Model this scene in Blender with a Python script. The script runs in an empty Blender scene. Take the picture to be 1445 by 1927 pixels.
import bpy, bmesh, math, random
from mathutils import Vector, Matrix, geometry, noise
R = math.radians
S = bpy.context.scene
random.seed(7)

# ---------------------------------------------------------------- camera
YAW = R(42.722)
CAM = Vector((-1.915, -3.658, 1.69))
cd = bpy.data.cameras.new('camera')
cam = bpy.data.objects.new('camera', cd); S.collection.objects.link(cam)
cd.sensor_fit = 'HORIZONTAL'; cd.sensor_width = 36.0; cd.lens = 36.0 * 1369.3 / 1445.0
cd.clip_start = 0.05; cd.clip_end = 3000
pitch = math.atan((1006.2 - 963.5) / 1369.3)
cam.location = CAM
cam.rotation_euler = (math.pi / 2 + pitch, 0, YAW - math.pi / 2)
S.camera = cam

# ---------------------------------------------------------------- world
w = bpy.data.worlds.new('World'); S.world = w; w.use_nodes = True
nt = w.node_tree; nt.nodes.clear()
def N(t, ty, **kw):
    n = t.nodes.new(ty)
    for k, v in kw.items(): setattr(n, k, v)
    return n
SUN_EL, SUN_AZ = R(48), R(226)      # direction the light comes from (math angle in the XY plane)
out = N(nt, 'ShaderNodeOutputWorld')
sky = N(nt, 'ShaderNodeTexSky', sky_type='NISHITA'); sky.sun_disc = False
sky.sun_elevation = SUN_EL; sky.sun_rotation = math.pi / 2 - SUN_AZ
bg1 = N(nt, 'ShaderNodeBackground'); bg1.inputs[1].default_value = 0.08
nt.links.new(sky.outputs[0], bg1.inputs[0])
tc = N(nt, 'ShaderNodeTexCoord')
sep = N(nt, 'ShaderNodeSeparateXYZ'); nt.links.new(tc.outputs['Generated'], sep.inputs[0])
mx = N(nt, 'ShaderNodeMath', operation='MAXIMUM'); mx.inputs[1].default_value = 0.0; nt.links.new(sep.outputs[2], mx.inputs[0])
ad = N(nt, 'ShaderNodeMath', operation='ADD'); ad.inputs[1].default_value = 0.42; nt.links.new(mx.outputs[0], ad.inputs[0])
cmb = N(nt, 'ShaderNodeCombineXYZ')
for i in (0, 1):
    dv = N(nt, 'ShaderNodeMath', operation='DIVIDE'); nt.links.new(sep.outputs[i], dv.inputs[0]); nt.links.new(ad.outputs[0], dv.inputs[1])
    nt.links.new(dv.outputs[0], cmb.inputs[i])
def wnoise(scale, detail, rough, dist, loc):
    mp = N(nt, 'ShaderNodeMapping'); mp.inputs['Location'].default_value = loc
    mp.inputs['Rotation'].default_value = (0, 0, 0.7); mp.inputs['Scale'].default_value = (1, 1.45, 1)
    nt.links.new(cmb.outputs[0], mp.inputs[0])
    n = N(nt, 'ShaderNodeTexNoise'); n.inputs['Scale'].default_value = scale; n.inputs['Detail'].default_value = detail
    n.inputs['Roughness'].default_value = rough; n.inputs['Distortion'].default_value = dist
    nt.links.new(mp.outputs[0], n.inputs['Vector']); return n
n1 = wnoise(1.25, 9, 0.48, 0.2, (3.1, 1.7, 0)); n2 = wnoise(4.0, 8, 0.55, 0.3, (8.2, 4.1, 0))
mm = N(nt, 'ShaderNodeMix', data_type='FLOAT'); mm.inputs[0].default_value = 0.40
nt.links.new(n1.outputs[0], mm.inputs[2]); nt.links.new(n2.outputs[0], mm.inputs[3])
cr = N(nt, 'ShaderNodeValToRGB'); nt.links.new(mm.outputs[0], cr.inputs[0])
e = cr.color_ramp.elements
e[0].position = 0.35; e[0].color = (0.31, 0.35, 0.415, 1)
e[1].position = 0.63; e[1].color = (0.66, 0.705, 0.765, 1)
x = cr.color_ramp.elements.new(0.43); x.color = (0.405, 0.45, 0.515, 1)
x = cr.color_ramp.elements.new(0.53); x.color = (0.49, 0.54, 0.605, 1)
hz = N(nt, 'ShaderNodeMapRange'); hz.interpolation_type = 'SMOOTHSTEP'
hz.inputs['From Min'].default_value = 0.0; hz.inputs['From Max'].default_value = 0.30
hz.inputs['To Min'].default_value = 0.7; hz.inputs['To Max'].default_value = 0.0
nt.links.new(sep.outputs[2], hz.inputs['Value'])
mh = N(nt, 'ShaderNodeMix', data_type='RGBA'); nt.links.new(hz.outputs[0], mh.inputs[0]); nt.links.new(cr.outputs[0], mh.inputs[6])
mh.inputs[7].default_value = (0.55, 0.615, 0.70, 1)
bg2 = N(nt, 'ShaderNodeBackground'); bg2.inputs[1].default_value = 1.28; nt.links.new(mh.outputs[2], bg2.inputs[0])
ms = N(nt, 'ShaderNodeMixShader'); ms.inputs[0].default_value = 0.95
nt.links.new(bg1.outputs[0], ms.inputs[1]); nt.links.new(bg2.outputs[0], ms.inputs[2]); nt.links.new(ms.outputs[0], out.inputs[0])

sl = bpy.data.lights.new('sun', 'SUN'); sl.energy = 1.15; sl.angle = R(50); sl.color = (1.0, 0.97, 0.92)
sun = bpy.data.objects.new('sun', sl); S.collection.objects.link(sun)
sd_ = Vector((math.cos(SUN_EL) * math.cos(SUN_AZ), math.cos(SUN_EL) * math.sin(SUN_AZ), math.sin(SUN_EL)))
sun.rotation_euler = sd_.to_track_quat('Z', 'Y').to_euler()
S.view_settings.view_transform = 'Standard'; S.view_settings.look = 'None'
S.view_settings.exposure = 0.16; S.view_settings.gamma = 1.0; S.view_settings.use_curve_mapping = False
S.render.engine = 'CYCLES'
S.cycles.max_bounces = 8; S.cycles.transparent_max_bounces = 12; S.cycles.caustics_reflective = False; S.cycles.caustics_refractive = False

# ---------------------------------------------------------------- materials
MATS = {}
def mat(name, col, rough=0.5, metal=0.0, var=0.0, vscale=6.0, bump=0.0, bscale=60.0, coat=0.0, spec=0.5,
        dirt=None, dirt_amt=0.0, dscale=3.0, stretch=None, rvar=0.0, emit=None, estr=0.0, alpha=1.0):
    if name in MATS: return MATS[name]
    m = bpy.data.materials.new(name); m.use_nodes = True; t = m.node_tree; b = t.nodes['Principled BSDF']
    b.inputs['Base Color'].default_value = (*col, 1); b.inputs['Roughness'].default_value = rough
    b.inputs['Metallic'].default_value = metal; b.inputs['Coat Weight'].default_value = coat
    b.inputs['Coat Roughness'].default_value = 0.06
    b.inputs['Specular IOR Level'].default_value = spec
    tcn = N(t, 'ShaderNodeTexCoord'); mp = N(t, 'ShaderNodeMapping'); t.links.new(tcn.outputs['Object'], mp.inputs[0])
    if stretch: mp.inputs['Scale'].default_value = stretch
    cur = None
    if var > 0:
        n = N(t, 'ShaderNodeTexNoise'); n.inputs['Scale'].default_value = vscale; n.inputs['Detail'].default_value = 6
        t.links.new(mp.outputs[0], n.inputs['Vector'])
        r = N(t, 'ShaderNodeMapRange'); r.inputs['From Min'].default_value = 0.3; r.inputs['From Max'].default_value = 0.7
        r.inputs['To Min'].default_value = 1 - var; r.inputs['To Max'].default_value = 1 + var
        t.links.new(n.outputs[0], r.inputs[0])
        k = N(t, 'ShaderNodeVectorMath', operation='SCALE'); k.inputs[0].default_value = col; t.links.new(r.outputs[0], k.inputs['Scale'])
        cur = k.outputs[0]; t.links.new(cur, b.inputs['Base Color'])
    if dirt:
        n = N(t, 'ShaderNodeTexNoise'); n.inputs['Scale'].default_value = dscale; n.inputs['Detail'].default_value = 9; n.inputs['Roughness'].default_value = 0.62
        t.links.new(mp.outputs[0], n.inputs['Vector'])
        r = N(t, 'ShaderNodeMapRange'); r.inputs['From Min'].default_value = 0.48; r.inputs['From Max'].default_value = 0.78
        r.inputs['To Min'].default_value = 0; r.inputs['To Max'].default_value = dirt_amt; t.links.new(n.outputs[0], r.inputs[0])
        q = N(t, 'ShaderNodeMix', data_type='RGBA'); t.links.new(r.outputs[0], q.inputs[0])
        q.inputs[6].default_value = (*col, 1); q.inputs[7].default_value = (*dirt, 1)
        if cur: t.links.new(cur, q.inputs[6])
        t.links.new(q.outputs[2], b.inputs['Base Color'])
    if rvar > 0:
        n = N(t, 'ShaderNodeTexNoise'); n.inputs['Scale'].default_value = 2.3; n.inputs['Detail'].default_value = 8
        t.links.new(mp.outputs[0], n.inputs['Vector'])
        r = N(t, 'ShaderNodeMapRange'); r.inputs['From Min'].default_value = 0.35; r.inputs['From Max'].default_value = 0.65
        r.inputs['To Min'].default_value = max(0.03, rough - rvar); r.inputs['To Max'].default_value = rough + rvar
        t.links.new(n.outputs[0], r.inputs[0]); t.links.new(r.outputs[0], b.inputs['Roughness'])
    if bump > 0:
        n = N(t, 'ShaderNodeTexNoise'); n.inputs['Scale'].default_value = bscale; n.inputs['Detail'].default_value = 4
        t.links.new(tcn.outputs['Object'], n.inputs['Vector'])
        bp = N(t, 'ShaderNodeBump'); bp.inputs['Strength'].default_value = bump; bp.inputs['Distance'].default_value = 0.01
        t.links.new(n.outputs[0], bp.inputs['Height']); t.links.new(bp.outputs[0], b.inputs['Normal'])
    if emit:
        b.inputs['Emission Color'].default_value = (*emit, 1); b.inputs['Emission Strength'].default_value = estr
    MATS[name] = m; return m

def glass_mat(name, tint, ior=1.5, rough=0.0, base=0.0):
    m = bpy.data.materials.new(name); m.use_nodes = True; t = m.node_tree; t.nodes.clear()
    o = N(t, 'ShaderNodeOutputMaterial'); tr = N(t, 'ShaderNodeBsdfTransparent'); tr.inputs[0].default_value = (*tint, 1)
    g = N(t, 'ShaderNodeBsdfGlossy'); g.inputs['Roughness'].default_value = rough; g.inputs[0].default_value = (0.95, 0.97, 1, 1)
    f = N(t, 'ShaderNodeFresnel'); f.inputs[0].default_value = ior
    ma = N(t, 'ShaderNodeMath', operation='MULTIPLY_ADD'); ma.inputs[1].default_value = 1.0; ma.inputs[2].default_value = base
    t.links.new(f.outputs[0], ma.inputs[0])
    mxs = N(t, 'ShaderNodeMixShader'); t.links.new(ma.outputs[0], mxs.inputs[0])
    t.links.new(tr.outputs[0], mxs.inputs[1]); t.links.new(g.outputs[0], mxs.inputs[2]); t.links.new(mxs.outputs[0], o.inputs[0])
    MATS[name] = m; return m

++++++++

◆ STATED TASK ◆
Copy, please, exactly the lines that start at the first line of the data and end at the line containing "random.seed(7)", both kept and no others.

◆ FINAL ANSWER ◆
Model this scene in Blender with a Python script. The script runs in an empty Blender scene. Take the picture to be 1445 by 1927 pixels.
import bpy, bmesh, math, random
from mathutils import Vector, Matrix, geometry, noise
R = math.radians
S = bpy.context.scene
random.seed(7)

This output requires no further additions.